Wednesday, January 6, 2010

MoMA Attempts to Define 'Drawing'




"Last month, Christian Rattemeyer, the Harvey S. Shipley Miller Associate Curator of Drawings and organizer of the sprawling Compass in Hand exhibition at MoMA in NYC, convened an evening symposium on the role of drawing in contemporary art. That this subject remains a popular discussion topic was evidenced by hundreds of artists, scholars, curators, and patrons who assembled to listen to panelists Isabelle Dervaux, Curator of Modern and Contemporary Drawings at The Morgan Library & Museum, Carter Foster, Curator of Drawings at The Whitney Museum of American Art, and artists Gareth James and Charline von Heyl, lend their scholarly and technical expertise on the matter.
     After ruminating on the intellectual and philosophical implications of drawing as artistic practice in their respective presentations, one audience member raised what was perhaps the most salient point of the evening: Why the need to define drawing? And to what end?
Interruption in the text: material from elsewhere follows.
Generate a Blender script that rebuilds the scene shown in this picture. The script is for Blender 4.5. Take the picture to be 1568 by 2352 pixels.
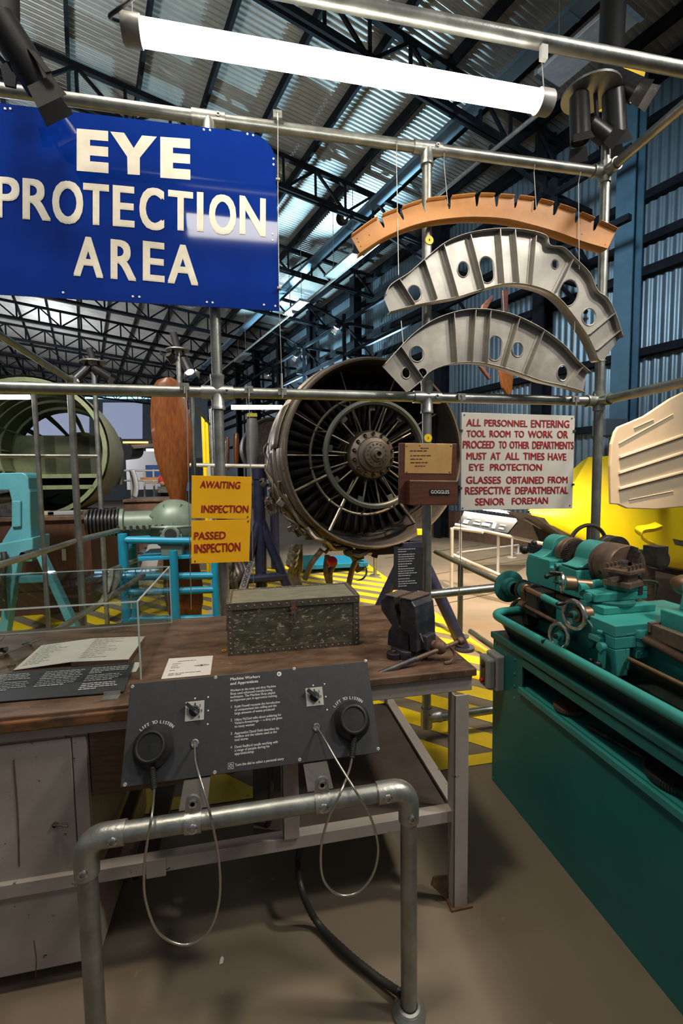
import bpy, bmesh, math, random
from mathutils import Vector, Matrix
from mathutils.geometry import tessellate_polygon

for o in list(bpy.data.objects):
    bpy.data.objects.remove(o)
SC = bpy.context.scene
COL = SC.collection
R = math.radians
PI = math.pi

# ------------------------------------------------------------ camera
FPX, PITCH, ROLL, YAW = 1045.0, .0746, .01307, .1983
CAM = Vector((0, 0, 1.6))
_cy, _sy, _cp, _sp = math.cos(YAW), math.sin(YAW), math.cos(PITCH), math.sin(PITCH)
FWD = Vector((_sy * _cp, _cy * _cp, -_sp))
_r0 = Vector((_cy, -_sy, 0))
_d0 = FWD.cross(_r0)
RIGHT = _r0 * math.cos(ROLL) + _d0 * math.sin(ROLL)
DOWN = _d0 * math.cos(ROLL) - _r0 * math.sin(ROLL)
cd = bpy.data.cameras.new('camera')
cam = bpy.data.objects.new('camera', cd)
COL.objects.link(cam)
cd.sensor_fit = 'VERTICAL'
cd.sensor_height = 36
cd.lens = FPX / 2352 * 36
cd.clip_start = .05
cd.clip_end = 200
_m = Matrix((RIGHT, -DOWN, -FWD)).transposed().to_4x4()
_m.translation = CAM
cam.matrix_world = _m
SC.camera = cam

# ------------------------------------------------------------ exposure, world
vs = SC.view_settings
vs.view_transform = 'Standard'
vs.look = 'None'
vs.gamma = 1
vs.use_curve_mapping = False
vs.exposure = 0.0
SC.cycles.max_bounces = 8
SC.cycles.transparent_max_bounces = 16
SC.cycles.sample_clamp_indirect = 4
SC.cycles.caustics_reflective = False
SC.cycles.caustics_refractive = False
w = bpy.data.worlds.new('hall_air')
SC.world = w
w.use_nodes = True
w.node_tree.nodes['Background'].inputs[0].default_value = (.78, .83, .92, 1)
w.node_tree.nodes['Background'].inputs[1].default_value = .16


def light(kind, name, loc, target, power, color=(1, 1, 1), size=.2, angle=60, blend=.5):
    L = bpy.data.lights.new(name, kind)
    L.energy = power
    L.color = color
    if kind == 'AREA':
        L.shape = 'DISK'
        L.size = size
    else:
        L.shadow_soft_size = size
    if kind == 'SPOT':
        L.spot_size = R(angle)
        L.spot_blend = blend
    o = bpy.data.objects.new(name, L)
    o.location = loc
    if target is not None:
        o.rotation_euler = (Vector(target) - Vector(loc)).to_track_quat('-Z', 'Y').to_euler()
    COL.objects.link(o)
    return o


# hall frame: U to the right wall, V along the hall, 18 degrees left of the bench's Y
TH = R(-18.0)
HV = Vector((math.sin(TH), math.cos(TH), 0))
HU = Vector((HV.y, -HV.x, 0))
ZZ = Vector((0, 0, 1))
TROOF = math.tan(R(4.0))
UW = 8.48                                        # the right wall


def H(u, v, z=0.0):
    return HU * u + HV * v + ZZ * z


def zroof(u):
    return 8.32 + (UW - u) * TROOF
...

The struggle to ascertain the significance of the drawn mark in order to arrive at a fundamental definition of drawing – one that is more inclusive than a mere set of material and technical procedures – has fueled intellectual debate for decades. In fact, one of The Drawing Center’s founding tenets was to challenge the conceptual and material boundaries of drawing in order to up end conventional notions about the discipline.
     While the MoMA symposium did not produce a clear definition of drawing that is specific to the present generation of artists, scholars, and curators, it did reveal a certain anxiety among artists and scholars to delineate what drawing means now."